The WTA's 2025 calendar shows the strategy. Miami Open prize money rose 18% to $24 million total, but singles winners still take home $1.8 million, well under Finals payout. Stuttgart, a Premier-level clay event in April, holds at €903,000 for the champion. The tour is creating a two-tier economy: season-long grind for rankings, then a winner-take-all shootout in November. That works if the top eight stay healthy and show up. If stars skip, the model collapses.
Rybakina's agent, IMG's Max Eisenbud, has already fielded calls from exhibition organizers willing to pay $500,000 appearance fees for December events, double the rate before the Finals win. The check resets her market rate. It also creates a template. Other tours—ATP, LPGA, Premier Lacrosse League—are studying the WTA Finals purse structure as a proof point for end-of-season events with Saudi or Gulf capital.

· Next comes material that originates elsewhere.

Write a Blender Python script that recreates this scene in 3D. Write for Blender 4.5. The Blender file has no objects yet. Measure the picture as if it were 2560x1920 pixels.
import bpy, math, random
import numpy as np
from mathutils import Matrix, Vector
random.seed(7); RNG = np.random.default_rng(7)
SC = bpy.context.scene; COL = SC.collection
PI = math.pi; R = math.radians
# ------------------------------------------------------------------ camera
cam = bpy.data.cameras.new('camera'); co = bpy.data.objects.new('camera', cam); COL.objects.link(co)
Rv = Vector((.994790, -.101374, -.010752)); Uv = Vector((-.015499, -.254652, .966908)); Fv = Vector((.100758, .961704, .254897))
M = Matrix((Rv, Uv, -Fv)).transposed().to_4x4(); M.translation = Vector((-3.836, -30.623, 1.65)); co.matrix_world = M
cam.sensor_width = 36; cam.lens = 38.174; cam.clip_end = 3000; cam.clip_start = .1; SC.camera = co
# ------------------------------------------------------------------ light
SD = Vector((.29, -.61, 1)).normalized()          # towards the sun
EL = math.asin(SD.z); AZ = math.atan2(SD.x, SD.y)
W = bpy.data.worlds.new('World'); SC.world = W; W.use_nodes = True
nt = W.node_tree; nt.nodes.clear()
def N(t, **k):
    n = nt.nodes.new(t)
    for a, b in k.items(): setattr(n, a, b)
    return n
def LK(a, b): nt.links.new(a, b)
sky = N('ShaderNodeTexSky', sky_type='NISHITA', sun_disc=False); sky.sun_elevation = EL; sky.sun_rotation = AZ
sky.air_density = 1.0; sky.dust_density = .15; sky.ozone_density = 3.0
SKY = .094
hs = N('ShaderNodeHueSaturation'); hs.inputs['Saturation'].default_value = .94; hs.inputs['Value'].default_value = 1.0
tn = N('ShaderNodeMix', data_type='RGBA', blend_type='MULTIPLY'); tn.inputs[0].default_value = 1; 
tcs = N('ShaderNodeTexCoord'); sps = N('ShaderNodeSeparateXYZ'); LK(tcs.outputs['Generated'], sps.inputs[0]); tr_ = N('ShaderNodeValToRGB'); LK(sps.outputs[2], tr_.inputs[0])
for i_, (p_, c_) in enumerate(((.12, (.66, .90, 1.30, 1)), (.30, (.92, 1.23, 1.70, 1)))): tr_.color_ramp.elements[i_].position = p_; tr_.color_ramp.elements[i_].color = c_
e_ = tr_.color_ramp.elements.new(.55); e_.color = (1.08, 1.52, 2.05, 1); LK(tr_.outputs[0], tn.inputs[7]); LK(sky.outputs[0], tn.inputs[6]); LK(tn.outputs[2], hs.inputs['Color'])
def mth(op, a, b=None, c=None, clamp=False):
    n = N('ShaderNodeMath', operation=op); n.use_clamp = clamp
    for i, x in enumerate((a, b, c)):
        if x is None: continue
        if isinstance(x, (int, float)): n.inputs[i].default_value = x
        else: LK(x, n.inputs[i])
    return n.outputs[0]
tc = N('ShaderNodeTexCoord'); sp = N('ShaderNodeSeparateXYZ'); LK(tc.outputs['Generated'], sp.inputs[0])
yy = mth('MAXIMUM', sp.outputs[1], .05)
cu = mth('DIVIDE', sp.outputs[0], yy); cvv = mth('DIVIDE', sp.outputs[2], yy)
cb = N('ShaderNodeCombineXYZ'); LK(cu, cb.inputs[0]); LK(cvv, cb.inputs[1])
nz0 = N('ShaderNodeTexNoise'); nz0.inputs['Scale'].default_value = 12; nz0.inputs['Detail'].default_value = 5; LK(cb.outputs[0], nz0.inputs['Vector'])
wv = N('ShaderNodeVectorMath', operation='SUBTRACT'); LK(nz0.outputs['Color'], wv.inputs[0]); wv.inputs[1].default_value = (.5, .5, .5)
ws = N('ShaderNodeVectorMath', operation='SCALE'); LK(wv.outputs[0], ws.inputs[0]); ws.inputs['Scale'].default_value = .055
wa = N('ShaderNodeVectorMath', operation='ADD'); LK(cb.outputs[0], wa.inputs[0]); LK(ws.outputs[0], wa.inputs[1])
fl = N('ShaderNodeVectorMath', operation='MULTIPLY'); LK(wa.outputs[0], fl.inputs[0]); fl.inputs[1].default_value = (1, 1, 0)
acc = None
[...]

Watch whether the US Open or Wimbledon respond by 2026. Both tournaments review prize money in March. If they hold at current levels, the WTA Finals becomes the de facto most lucrative event in women's tennis, a reversal of century-old precedent. Also watch whether the next Finals host—decision due by June 2025 for the 2027 event—can match Riyadh's $20 million commitment without sovereign backing. Dubai, Singapore, and Abu Dhabi have been in talks. None have closed.
The takeaway
The WTA Finals now pays more than Grand Slams, shifting the economic center of women's tennis from majors to a single week in November.